L’insigne fabrianese intesse magistralmente le notizie relative alla complessa vicenda che porterà alla costruzione della struttura ed elenca le acquisizioni che si succedono, a iniziare dalla Real Galleria di Parma (risalente a epoca immediatamente successiva al 1° febbraio del 1758, quando il regio ingegnere G. B. D’Amico comunicò al Re che dodici grandi sale al primo piano erano pronte a ospitare le opere d’arte provenienti da Parma). Narra, altresì, le visite dei grandi artisti e viaggiatori (Winckelmann, Fragonard, Göethe …); dà conto dei quadri portati via dal Re, in fuga verso Palermo, durante i moti del 1798 e ci dice dell’abbandono del Palazzo di Capodimonte, utilizzato solo per brevi periodi come sua residenza da Ferdinando IV, poi divenuto Ferdinando I, e sotto Francesco I, che nel 1828 costruì la palazzina nota come dei Principi. Così, attraverso una cronistoria attenta, Bruno Molajoli ci accompagna fino al 1948: la guerra è finita; il palazzo è pienamente disponibile e si tratta di scegliere cosa farne. La destinazione naturale corrispondeva alle esigenze e agli interessi della città: occorreva mantenere la originaria destinazione museale, assicurandone l’integrità insieme al parco.
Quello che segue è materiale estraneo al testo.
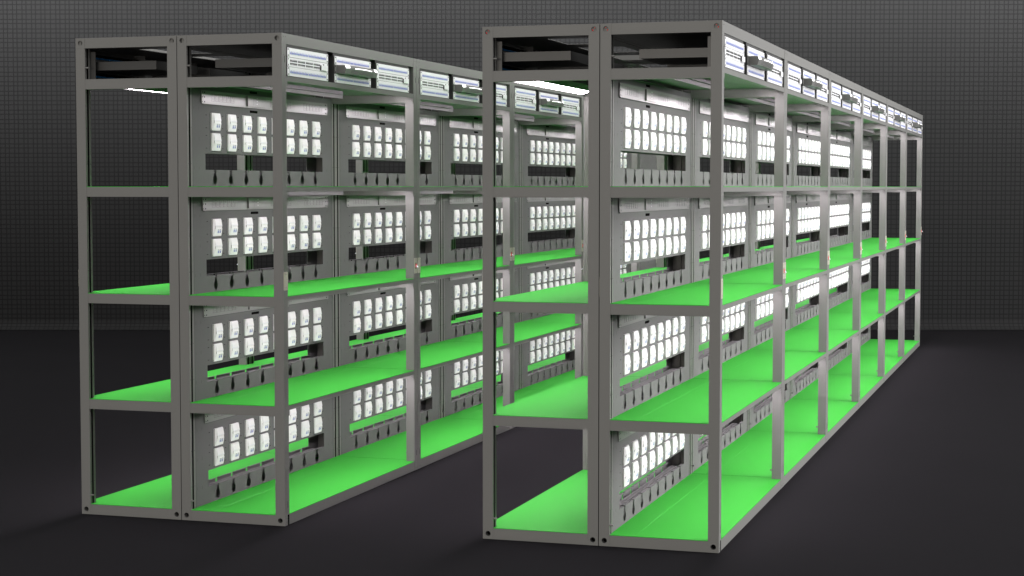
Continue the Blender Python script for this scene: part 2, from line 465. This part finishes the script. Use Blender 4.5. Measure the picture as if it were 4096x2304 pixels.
def patch_panel(loc, rz, label, group, rear):
    r = bpy.data.objects.new('patch_panel', None); COL.objects.link(r); r.location = loc; r.rotation_euler = (0, 0, rz)
    tag(r, label, 'patch panel', group)
    link('face_plate', gear_mesh('pp_face', pp_face), r); link('jack_row', gear_mesh('pp_jacks', pp_jacks), r)
    link('body', gear_mesh('pp_body', pp_body), r)
    if rear: link('rear_connectors', gear_mesh('pp_backs', pp_backs), r)
def network_switch(loc, rz, label, group):
    r = bpy.data.objects.new('network_switch', None); COL.objects.link(r); r.location = loc; r.rotation_euler = (0, 0, rz)
    tag(r, label, 'network switch', group)
    link('face_plate', gear_mesh('sw_face', sw_face), r); link('port_row', gear_mesh('sw_ports', sw_ports), r)
    link('body', gear_mesh('sw_body', sw_body), r); link('cover', gear_mesh('sw_cover', sw_cover), r)
def control_unit(loc, rz, label, group):
    r = bpy.data.objects.new('control_unit', None); COL.objects.link(r); r.location = loc; r.rotation_euler = (0, 0, rz)
    tag(r, label, 'control unit', group)
    link('mounting_plate', gear_mesh('ct_ears', ct_ears), r); link('shell', gear_mesh('ct_shell', ct_shell), r)
    link('cheek', gear_mesh('ct_caps', ct_caps), r); link('grille', gear_mesh('ct_grille', ct_grille), r)
    link('status_light', gear_mesh('ct_led', ct_led), r); link('body', gear_mesh('sw_body', sw_body), r)

# power strip, origin at its lower near corner on the panel
PW = 1532.5
def socket_geo(b, y):
    for (a, c, z0, z1) in ((y, y + .9, 16, 53), (y + 37.1, y + 38, 16, 53), (y, y + 38, 16, 16.9), (y, y + 38, 52.1, 53)):
        b.box(7.8, 8.25, a, c, z0, z1, 'line')
    b.box(7.8, 8.3, y + 18, y + 20, 38, 48, 'line')
    for sx, q in ((9, 4), (29, -4)):
        b.face([(8.3, y + sx, 31), (8.3, y + sx + 2.2, 31), (8.3, y + sx + q + 2.2, 22), (8.3, y + sx + q, 22)], 'line')
SOCK = [98 + g + 42.8 * k for g in (0, 680, 1106) for k in range(6)]
def ps_body(b, sockets):
    b.plate(rrect(0, PW, 0, 66, 4), [], 'x', 5.5, 8, 'alu')
    b.box(0.1, 5.4, 20, PW - 20, -2.5, 64, 'line')  # dark backing juts out below as a painted shadow line
    for yy, d in ((7, 1), (PW - 7, -1)):
        for z in (10, 33, 56):
            a, c = sorted((yy, yy + 25 * d)); b.plate(rrect(a, c, z - 3, z + 3, 2.5), [], 'x', 7.8, 8.3, 'black')
            mid = yy + 11 * d; b.box(8.2, 8.6, mid - 1.5, mid + 1.5, z - 2.6, z + 2.6, 'face')
    if sockets:
        for y in SOCK: socket_geo(b, y)
def ps_breaker(b):
    b.box(8.05, 17, 492, 710, 7, 61, 'alu')
    b.box(8.1, 16.9, 490.8, 491.9, 7, 61, 'devgrey')  # darker slab paints the shaded near side of the box
    b.box(16.6, 17.3, 555, 560, 14, 54, 'devgrey')
    for z in (22, 36, 51): b.cyl('x', (598, z), 3.6, 16.6, 17.3, 'line', 10); b.cyl('x', (598, z), 2.5, 17.3, 17.5, 'face', 10)
def power_strip(loc, label, group, fine):
    r = bpy.data.objects.new('power_strip', None); COL.objects.link(r); r.location = loc
    tag(r, label, 'power strip', group)
    link('body', gear_mesh('ps_body_plain' if fine else 'ps_body_sockets', lambda b: ps_body(b, not fine)), r)
    link('breaker_box', gear_mesh('ps_breaker', ps_breaker), r)
    if fine:
        me = gear_mesh('ps_socket', lambda b: socket_geo(b, 0))
        for y in SOCK: link('socket', me, r, mm(0, y, 0))

# ------------------------------------------------------------------ the rows
ORD = ('nearest', 'second', 'third', 'fourth', 'fifth', 'farthest')
ROWN = ('left-hand', 'right-hand')
BAY = ('near', 'middle', 'far')
TIERN = ('bottom', 'second lowest', 'second highest', 'top')
for blk in range(2):
    for right in (True, False):
        for i in range(N):
            face = ('white sockets facing the gangway', 'white sockets facing outward')[blk] if right else ('open shelves facing outward', 'open shelves facing the gangway')[blk]
            build_rack(blk, right, i, '%s grey rack of the %s block, with %s' % (ORD[i], ROWN[blk], face), 'grey equipment racks in two blocks')
            bx = BLOCK_X[blk]; y0 = PITCH * i + 1.2
            gear = (right and (blk == 1 or i < 3)) or (not right and i == 0)
            if gear:
                xf = bx + (BLOCK_W - .4 if right else .4); rz = 0 if right else math.pi
                where = '%s rack of %s block' % (ORD[i], ROWN[blk]) + ('' if right else ', outer side' if blk == 0 else ', gangway side')
                for k in range(3):
                    yc = y0 + (304.5, 873.5, 1444.0)[k]
                    lab = BAY[k] if right else BAY[k]
                    patch_panel(mm(xf, yc, 2232.4), rz, 'upper silver patch panel, blue jacks, %s bay, %s' % (lab, where), 'patch panels along the rack tops', not right)
                    patch_panel(mm(xf, yc, 2142.8), rz, 'lower silver patch panel, blue jacks, %s bay, %s' % (lab, where), 'patch panels along the rack tops', not right)
                    if k == 1:
                        control_unit(mm(xf, yc, 2187.4), rz, 'grey jutting control unit, lit white bar, %s' % where, 'jutting control units along the rack tops')
                    else:
                        network_switch(mm(xf, yc, 2187.4), rz, 'silver network switch, black ports, %s bay, %s' % (lab, where), 'network switches along the rack tops')
            if right and (blk == 1 or i < 5):
                for t in range(4):
                    power_strip(mm(bx + BLOCK_W - W + XP + .2, y0 + 142.8, TIER[t] + 403), 'silver power strip on the %s tier, %s rack of %s block' % (TIERN[t], ORD[i], ROWN[blk]),
                                'power strips above the white sockets', i < 2 and t > 0)

# ------------------------------------------------------------------ floor and backdrop
YAW = -0.30418
CAM = Vector((4.65780, -7.72362, 1.61818))
fw = Vector((math.sin(YAW), math.cos(YAW), 0)); rt = Vector((math.cos(YAW), -math.sin(YAW), 0))
D = 20.2
def floor_mat():
    m, n, l, b = new_mat('dark_studio_floor')
    tc = n.new('ShaderNodeTexCoord'); nz = n.new('ShaderNodeTexNoise'); nz.inputs['Scale'].default_value = .9; nz.inputs['Detail'].default_value = 6
    l.new(tc.outputs['Object'], nz.inputs['Vector'])
    cr = n.new('ShaderNodeMix'); cr.data_type = 'RGBA'
    cr.inputs['A'].default_value = (.0106, .0103, .0112, 1); cr.inputs['B'].default_value = (.0122, .0118, .0129, 1)
    l.new(nz.outputs['Fac'], cr.inputs['Factor']); l.new(cr.outputs['Result'], b.inputs['Base Color'])
    b.inputs['Roughness'].default_value = .85; b.inputs['Specular IOR Level'].default_value = 0
    return m
def wall_mat():
    m, n, l, b = new_mat('woven_square_backdrop')
    uv = n.new('ShaderNodeUVMap'); uv.uv_map = 'sheet'
    sp = n.new('ShaderNodeSeparateXYZ'); l.new(uv.outputs['UV'], sp.inputs['Vector'])
    def math_(op, a, bb=None, c=None):
        q = n.new('ShaderNodeMath'); q.operation = op
        for i, v in enumerate((a, bb, c)):
            if v is None: continue
            if isinstance(v, (int, float)): q.inputs[i].default_value = v
            else: l.new(v, q.inputs[i])
        return q.outputs[0]
    def smooth(v, e0, e1):
        q = n.new('ShaderNodeMapRange'); q.interpolation_type = 'SMOOTHSTEP'
        q.inputs['From Min'].default_value = e0; q.inputs['From Max'].default_value = e1
        l.new(v, q.inputs['Value']); return q.outputs['Result']
    PX = D / 7139.8
    def band(v):
        a = math_('FLOORED_MODULO', v, 284 * PX); a = math_('FLOORED_MODULO', a, 37.5 * PX)
        e = 1.6 * PX
        def win(c0, c1):
            return math_('MULTIPLY', smooth(a, c0 - e, c0 + e), math_('SUBTRACT', 1.0, smooth(a, c1 - e, c1 + e)))
        return math_('MAXIMUM', win(1.9 * PX, 19.4 * PX), win(23.4 * PX, 35.4 * PX))
    g = math_('MULTIPLY', band(sp.outputs['X']), band(sp.outputs['Y']))
    mx = n.new('ShaderNodeMix'); mx.data_type = 'RGBA'
    mx.inputs['A'].default_value = (.0078, .0078, .0080, 1); mx.inputs['B'].default_value = (.0160, .0160, .0163, 1)
    l.new(g, mx.inputs['Factor']); l.new(mx.outputs['Result'], b.inputs['Base Color'])
    b.inputs['Roughness'].default_value = .8; b.inputs['Specular IOR Level'].default_value = .1
    return m
def backdrop():
    prof = []; R = .12
    for i in range(25):
        t = math.radians(90 * i / 24); prof.append((D - R + R * math.sin(t), R - R * math.cos(t)))
    prof.append((D, 9.0))
    d = [0.0]
    for a, c in zip(prof, prof[1:]): d.append(d[-1] + math.dist(a, c))
    bm = bmesh.new(); uvl = bm.loops.layers.uv.new('sheet'); rows = []
    base = Vector((CAM.x, CAM.y, 0))
    for (u, z), s in zip(prof, d):
        rows.append([(bm.verts.new(base + fw * u + rt * x + Vector((0, 0, z + .004))), (x + 100, s + 50)) for x in (-16, 16)])
    for a, c in zip(rows, rows[1:]):
        f = bm.faces.new([a[0][0], a[1][0], c[1][0], c[0][0]])
        for lp, q in zip(f.loops, (a[0][1], a[1][1], c[1][1], c[0][1])): lp[uvl].uv = q
        f.smooth = True
    me = bpy.data.meshes.new('backdrop_wall'); bm.to_mesh(me); bm.free(); me.materials.append(wall_mat())
    o = link('backdrop_wall', me); o['kind'] = 'structure'; o['label'] = 'dark grey studio backdrop woven in small squares'
backdrop()
fm = bpy.data.meshes.new('floor')
fm.from_pydata([(-40, -30, 0), (45, -30, 0), (45, 45, 0), (-40, 45, 0)], [], [(0, 1, 2, 3)]); fm.materials.append(floor_mat())
fl = link('floor', fm); fl['kind'] = 'structure'; fl['label'] = 'dark matt studio floor'
for o in S.objects:
    if o.parent is None and o.type == 'EMPTY': o.location.z += .0015

# ------------------------------------------------------------------ light
def area(name, loc, target, sx, sy, power, col):
    d = bpy.data.lights.new(name, 'AREA'); d.shape = 'RECTANGLE'; d.size = sx; d.size_y = sy; d.energy = power; d.color = col
    o = bpy.data.objects.new(name, d); COL.objects.link(o); o.location = loc
    o.rotation_euler = (Vector(target) - Vector(loc)).to_track_quat('-Z', 'Y').to_euler()
    return o
area('softbox_right', (11.0, 5.0, 3.2), (2.4, 5.5, 1.6), 9.0, 3.6, 1250, (1.0, .99, .985))  # unseen area light added as the key from the right
area('softbox_front', (1.4, -16.0, 2.0), (1.4, 1.5, 1.2), 6.0, 2.4, 600, (1.0, .92, .82))  # unseen warm area light added to light the rack fronts
area('softbox_overhead', (1.0, 6.5, 8.5), (1.0, 6.5, 0), 28.0, 25.0, 2900, (1.0, 1.0, 1.0))  # unseen area light added to lift the floor evenly
wl = Vector((CAM.x, CAM.y, 0)) + fw * (D - 3.0)
wash = area('backdrop_wash', (wl.x, wl.y, 6.2), (wl.x + fw.x * 3, wl.y + fw.y * 3, 4.6), 28.0, .6, 1380, (1.0, 1.0, 1.0))  # unseen strip light added to brighten the upper backdrop
wash.data.spread = math.radians(74)
w = bpy.data.worlds.new('World'); S.world = w; w.use_nodes = True
bg = w.node_tree.nodes['Background']; bg.inputs['Color'].default_value = (1, .985, .95, 1); bg.inputs['Strength'].default_value = .58

# ------------------------------------------------------------------ camera and render settings
cd = bpy.data.cameras.new('camera'); cam = bpy.data.objects.new('camera', cd); COL.objects.link(cam)
cam.location = CAM; cam.rotation_euler = (math.pi / 2 - .05661, 0, -YAW)
cd.sensor_width = 36; cd.lens = 7139.79 / 4096 * 36; cd.clip_start = .05; cd.clip_end = 200
S.camera = cam
S.view_settings.view_transform = 'Standard'; S.view_settings.look = 'None'
S.view_settings.exposure = 0; S.view_settings.gamma = 1; S.view_settings.use_curve_mapping = False
S.render.engine = 'CYCLES'
S.cycles.use_denoising = True
S.cycles.max_bounces = 8; S.cycles.diffuse_bounces = 1; S.cycles.glossy_bounces = 4
S.cycles.use_light_tree = True
S.cycles.sample_clamp_indirect = 6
Andavano entrambi valorizzati, garantendone l’uso pubblico. In tutto ciò l’opera di Bruno Molajoli fu decisiva ed egli stesso riconosce anche il ruolo del suo collega Sergio Ortolani. È anche grazie a loro se a Capodimonte di possono ammirare opere di: Allegri detto il Correggio, Altamura, Bellini, Del Piombo, Luini, Botticelli, Bruegel il Vecchio, Lotto, Dossi, Reni, Dunouy, El Greco, Colantonio, Garbo, Raffaello, Mantegna, Caravaggio, Annibale Carracci, Artemisia Gentileschi, Goya, Martini, Masaccio, Signorini … È evidente come basterebbe uno qualsiasi di questi nomi, un solo loro quadro, per indurre a partire, visitare la città e andar via con un carico di emozioni da sogno. O forse da incubo, qualora ci si imbattesse anche solo in un fotogramma ideato da Artemisia Gentileschi, di quelli capaci senza parole di far sentire ancora l’urlo del suo dolore di donna violata.